──────── DATA BLOCK ────────

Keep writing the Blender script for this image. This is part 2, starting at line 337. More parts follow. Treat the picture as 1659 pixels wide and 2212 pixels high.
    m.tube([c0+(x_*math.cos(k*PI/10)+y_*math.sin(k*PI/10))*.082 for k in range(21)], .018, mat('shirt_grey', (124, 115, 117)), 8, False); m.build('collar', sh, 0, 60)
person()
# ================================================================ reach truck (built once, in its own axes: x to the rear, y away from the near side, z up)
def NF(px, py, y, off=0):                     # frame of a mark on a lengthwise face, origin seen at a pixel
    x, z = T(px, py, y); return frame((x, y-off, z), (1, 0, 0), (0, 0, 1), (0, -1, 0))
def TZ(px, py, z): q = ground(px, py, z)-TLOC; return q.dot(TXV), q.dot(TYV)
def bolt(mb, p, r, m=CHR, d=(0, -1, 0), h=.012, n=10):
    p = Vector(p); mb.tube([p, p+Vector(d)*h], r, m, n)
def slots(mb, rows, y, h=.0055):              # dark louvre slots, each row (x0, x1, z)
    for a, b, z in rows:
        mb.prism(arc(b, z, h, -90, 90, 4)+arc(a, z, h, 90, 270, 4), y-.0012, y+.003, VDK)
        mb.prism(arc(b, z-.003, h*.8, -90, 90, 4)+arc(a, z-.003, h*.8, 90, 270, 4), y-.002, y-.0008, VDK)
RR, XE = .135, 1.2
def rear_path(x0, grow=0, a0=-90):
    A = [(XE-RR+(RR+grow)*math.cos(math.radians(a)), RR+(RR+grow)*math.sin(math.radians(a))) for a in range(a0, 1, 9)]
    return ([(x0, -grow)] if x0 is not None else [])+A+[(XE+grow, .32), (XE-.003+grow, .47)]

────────

EXERCISE DESCRIPTION
Repeat the data verbatim.

RESPONSE BELOW
Keep writing the Blender script for this image. This is part 2, starting at line 337. More parts follow. Treat the picture as 1659 pixels wide and 2212 pixels high.
    m.tube([c0+(x_*math.cos(k*PI/10)+y_*math.sin(k*PI/10))*.082 for k in range(21)], .018, mat('shirt_grey', (124, 115, 117)), 8, False); m.build('collar', sh, 0, 60)
person()
# ================================================================ reach truck (built once, in its own axes: x to the rear, y away from the near side, z up)
def NF(px, py, y, off=0):                     # frame of a mark on a lengthwise face, origin seen at a pixel
    x, z = T(px, py, y); return frame((x, y-off, z), (1, 0, 0), (0, 0, 1), (0, -1, 0))
def TZ(px, py, z): q = ground(px, py, z)-TLOC; return q.dot(TXV), q.dot(TYV)
def bolt(mb, p, r, m=CHR, d=(0, -1, 0), h=.012, n=10):
    p = Vector(p); mb.tube([p, p+Vector(d)*h], r, m, n)
def slots(mb, rows, y, h=.0055):              # dark louvre slots, each row (x0, x1, z)
    for a, b, z in rows:
        mb.prism(arc(b, z, h, -90, 90, 4)+arc(a, z, h, 90, 270, 4), y-.0012, y+.003, VDK)
        mb.prism(arc(b, z-.003, h*.8, -90, 90, 4)+arc(a, z-.003, h*.8, 90, 270, 4), y-.002, y-.0008, VDK)
RR, XE = .135, 1.2
def rear_path(x0, grow=0, a0=-90):
    A = [(XE-RR+(RR+grow)*math.cos(math.radians(a)), RR+(RR+grow)*math.sin(math.radians(a))) for a in range(a0, 1, 9)]
    return ([(x0, -grow)] if x0 is not None else [])+A+[(XE+grow, .32), (XE-.003+grow, .47)]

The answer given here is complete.